The final image of the U.S. military’s 20-year war in Afghanistan is a grainy picture taken with a night vision device of Maj. Gen. Chris Donahue, the last service member to board the last plane out of Kabul.

Donahue, the commander of the 82nd Airborne Division, made sure that all his soldiers had made it on to the C-17 Globemaster III before he stepped into the aircraft, and Army tradition dictates that the commander on the ground be the last soldier to leave the field, said Army Col. Joe Buccino, a spokesman for the 18th Airborne Corps.

It was the two-star general’s 18th deployment since he graduated from the United States Military Academy at West Point in 1992, according to his official Army biography. 

Donahue had previously led a Delta Force squadron in Afghanistan and also served as the U.S. military’s top commander of special operations forces in the country under President Barack Obama’s administration, tweeted Wesley Morgan, author of The Hardest Place: The American Military Adrift in Afghanistan’s Pech Valley.

In the picture of Donahue boarding the last C-17 out of Kabul though, there is no indication of his rank or prestige within the special operations community. He is just another soldier holding an M4 carbine trudging up the on-ramp.

Donahue’s decision to be the last service member to leave Afghanistan is part of the Army’s officer and leader culture, said David Cotter, director of the military history department at the United States Army Command and General Staff College at Fort Leavenworth, Kansas.

“In a field or combat environment, for example, the commander eats last, after all the soldiers have been fed,” Cotter said. “Similarly, the commander’s tank is the last to cross back into friendly areas when executing a rearward passage of lines.”

Donahue reiterated this ethos in a June 17 podcast with Buccino, in which he described how the 82nd Airborne Division is promoting a culture in which all paratroopers look out for one another.

FILE PHOTO: Afghans crowd at the airport as US soldiers stand guard in Kabul on August 16, 2021. (Photo by Shakib Rahmani / AFP) (Photo by SHAKIB RAHMANI/AFP via Getty Images)

The tight community of airborne soldiers refers to itself as “little groups of paratroopers” – or LGOPs – an homage to the heroic missions that paratroopers carried out behind German lines in World War II.
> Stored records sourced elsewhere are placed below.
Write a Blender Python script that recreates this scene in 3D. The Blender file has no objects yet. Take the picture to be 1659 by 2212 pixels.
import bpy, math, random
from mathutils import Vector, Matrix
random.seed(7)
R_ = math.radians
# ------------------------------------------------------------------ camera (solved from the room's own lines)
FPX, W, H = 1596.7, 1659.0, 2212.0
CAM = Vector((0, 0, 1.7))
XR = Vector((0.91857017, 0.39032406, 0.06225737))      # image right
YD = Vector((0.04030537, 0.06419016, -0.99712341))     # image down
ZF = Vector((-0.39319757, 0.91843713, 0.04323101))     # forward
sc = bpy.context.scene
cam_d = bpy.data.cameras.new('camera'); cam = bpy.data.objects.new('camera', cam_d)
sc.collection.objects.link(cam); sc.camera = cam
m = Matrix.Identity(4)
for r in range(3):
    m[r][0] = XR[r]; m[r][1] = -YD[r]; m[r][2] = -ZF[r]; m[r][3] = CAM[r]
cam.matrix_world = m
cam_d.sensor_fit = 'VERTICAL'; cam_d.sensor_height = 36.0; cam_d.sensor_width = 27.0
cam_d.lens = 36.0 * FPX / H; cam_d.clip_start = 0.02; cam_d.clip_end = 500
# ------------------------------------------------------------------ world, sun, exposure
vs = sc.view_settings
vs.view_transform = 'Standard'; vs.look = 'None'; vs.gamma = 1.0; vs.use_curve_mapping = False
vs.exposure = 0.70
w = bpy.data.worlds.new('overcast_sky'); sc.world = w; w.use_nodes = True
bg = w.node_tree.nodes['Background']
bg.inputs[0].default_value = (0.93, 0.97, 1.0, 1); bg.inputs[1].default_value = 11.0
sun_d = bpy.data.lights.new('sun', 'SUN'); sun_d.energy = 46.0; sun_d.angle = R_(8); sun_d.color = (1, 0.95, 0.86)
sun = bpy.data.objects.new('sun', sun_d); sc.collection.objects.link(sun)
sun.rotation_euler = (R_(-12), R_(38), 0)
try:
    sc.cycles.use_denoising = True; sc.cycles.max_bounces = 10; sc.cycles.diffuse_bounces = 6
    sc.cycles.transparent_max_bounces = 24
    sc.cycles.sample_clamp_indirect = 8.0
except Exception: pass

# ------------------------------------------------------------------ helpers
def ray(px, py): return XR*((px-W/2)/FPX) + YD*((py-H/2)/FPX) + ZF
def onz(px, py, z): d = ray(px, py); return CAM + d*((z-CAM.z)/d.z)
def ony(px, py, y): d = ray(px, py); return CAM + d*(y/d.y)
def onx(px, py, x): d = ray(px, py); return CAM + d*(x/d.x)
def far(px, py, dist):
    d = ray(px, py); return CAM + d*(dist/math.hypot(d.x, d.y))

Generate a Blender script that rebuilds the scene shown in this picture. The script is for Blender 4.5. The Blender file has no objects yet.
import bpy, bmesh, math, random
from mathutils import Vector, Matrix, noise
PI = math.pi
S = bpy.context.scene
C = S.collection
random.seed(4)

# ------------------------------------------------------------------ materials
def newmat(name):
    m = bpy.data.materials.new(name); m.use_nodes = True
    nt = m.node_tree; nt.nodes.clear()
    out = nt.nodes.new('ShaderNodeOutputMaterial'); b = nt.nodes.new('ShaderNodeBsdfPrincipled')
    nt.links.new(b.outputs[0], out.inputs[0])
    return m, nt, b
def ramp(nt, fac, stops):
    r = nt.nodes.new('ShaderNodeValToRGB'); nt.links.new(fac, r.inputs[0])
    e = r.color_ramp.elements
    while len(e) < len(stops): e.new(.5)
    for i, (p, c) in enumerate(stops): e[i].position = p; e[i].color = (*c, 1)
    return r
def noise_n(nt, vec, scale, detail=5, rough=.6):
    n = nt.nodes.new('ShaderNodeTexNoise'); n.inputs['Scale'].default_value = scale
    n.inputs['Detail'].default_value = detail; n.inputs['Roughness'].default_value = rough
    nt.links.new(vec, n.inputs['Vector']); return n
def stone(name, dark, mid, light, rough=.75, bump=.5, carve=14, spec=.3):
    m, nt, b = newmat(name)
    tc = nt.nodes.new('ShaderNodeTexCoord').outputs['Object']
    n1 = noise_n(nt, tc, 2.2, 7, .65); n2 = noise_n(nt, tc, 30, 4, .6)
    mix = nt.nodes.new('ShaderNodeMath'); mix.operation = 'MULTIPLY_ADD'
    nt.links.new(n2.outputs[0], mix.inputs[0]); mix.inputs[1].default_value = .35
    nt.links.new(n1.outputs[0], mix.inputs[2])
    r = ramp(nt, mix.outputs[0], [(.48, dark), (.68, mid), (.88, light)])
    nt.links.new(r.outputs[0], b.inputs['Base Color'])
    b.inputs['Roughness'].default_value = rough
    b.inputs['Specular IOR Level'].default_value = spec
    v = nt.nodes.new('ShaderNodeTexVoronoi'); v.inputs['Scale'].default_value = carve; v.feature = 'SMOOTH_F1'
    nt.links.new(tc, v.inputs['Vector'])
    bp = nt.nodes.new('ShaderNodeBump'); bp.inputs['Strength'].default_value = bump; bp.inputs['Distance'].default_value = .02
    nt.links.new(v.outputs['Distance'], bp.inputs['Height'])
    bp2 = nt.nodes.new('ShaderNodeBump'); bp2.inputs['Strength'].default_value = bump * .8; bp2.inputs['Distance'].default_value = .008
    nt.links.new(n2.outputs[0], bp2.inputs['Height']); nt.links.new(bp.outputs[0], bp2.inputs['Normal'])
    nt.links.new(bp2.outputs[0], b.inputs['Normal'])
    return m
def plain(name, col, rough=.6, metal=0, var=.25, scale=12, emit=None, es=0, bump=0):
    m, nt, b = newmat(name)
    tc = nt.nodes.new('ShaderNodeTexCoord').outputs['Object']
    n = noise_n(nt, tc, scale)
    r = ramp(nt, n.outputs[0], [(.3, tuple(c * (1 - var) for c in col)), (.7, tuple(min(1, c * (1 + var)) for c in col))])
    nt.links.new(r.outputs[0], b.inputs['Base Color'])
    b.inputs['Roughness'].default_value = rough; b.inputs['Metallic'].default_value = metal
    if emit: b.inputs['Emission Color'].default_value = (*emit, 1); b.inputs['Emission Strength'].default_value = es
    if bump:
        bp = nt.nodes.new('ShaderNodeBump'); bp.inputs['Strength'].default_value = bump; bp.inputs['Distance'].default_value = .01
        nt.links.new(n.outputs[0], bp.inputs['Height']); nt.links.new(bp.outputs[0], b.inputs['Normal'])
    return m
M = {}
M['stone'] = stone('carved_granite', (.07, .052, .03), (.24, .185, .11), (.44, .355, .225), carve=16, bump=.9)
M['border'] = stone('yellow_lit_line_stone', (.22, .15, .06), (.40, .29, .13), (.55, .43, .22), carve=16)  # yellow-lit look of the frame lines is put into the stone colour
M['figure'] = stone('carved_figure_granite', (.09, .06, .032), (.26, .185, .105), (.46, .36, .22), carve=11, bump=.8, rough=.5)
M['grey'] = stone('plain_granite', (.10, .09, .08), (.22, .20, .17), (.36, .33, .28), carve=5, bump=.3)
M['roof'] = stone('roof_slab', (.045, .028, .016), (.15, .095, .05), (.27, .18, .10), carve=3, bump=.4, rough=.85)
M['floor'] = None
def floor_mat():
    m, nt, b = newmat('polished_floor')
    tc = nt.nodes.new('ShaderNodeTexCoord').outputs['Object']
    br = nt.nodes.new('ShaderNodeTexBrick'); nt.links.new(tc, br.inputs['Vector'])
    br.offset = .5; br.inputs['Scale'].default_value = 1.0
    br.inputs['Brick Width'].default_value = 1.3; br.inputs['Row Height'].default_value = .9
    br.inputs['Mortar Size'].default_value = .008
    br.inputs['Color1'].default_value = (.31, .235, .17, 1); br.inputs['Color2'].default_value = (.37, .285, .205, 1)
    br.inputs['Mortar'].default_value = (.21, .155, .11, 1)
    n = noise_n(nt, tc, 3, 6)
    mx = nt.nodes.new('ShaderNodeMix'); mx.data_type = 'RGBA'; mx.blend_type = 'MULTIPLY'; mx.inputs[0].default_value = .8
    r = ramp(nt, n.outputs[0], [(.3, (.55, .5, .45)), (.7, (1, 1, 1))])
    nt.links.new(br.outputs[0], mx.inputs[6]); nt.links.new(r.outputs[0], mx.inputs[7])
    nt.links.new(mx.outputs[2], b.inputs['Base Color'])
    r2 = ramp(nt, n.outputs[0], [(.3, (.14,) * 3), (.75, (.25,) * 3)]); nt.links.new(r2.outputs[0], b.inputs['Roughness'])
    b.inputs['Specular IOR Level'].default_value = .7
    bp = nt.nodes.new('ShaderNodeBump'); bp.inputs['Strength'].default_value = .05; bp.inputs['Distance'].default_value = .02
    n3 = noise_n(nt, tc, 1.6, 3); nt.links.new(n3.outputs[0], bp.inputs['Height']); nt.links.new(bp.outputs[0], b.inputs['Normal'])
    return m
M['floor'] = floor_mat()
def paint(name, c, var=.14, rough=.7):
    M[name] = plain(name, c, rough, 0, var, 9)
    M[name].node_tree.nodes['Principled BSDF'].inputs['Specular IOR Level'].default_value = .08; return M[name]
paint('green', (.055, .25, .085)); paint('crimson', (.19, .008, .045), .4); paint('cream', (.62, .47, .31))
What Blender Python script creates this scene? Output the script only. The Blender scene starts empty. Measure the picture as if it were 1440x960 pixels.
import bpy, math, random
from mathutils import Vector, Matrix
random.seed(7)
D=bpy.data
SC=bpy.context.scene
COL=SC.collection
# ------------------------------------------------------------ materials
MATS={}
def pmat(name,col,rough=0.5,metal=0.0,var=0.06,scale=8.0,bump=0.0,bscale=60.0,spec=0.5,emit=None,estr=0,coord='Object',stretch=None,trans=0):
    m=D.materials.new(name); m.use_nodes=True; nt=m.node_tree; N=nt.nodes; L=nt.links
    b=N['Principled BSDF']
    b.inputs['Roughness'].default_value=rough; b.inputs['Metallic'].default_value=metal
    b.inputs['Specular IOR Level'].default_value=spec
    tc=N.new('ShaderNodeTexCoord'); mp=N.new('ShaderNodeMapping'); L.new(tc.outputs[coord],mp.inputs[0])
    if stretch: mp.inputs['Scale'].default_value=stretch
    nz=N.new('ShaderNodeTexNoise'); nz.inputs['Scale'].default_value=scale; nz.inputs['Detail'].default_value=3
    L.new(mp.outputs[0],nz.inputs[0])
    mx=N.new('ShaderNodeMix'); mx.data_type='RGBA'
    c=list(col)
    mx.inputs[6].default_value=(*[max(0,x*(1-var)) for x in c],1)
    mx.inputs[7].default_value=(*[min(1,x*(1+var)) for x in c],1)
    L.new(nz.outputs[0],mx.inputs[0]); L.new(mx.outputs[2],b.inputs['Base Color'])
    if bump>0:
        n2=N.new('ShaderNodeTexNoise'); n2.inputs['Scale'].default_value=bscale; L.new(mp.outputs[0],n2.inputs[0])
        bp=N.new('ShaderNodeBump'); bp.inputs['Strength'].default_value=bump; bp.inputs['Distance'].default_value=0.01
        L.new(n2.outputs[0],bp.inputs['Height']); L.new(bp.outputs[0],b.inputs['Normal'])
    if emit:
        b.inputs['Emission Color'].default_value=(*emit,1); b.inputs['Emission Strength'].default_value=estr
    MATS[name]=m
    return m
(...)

“There is no rank in the LGOP,” Donahue said in the podcast. “In this division, leaders jump first, eat last – always.”

On Sept. 11, 2001, Donahue was serving as the military aide for then-Chairman of the Joint Staff Gen. Richard B. Myers, who was meeting with a senator when terrorists struck the World Trade Center in New York.  At one point during that hectic morning, Donahue handed Myers his cell phone so that Myers could talk to the commander of North American Aerospace Defense Command.

Evacuees board a Boeing C-17 Globemaster III during an evacuation at Hamid Karzai International Airport, Kabul, Afghanistan, Aug. 23. (U.S. Marine Corps photo by Sgt. Isaiah Campbell)

Two decades later, Donahue led U.S. troops at Kabul’s airport during the chaotic evacuation of more than 123,000 people after Afghanistan’s capital city fell to the Taliban on Aug. 15.

The mission was exceedingly dangerous. A suicide bomber attack outside the airport’s Abbey Gate on Aug. 26 killed 13 service members and more than 170 Afghan civilians. The Islamic State group in Afghanistan claimed responsibility for the attack.

Tara Copp of Defense One first reported that Donahue sent his troops a final message before the last C-17 out of Kabul took off: “Job well done, I’m proud of you all.”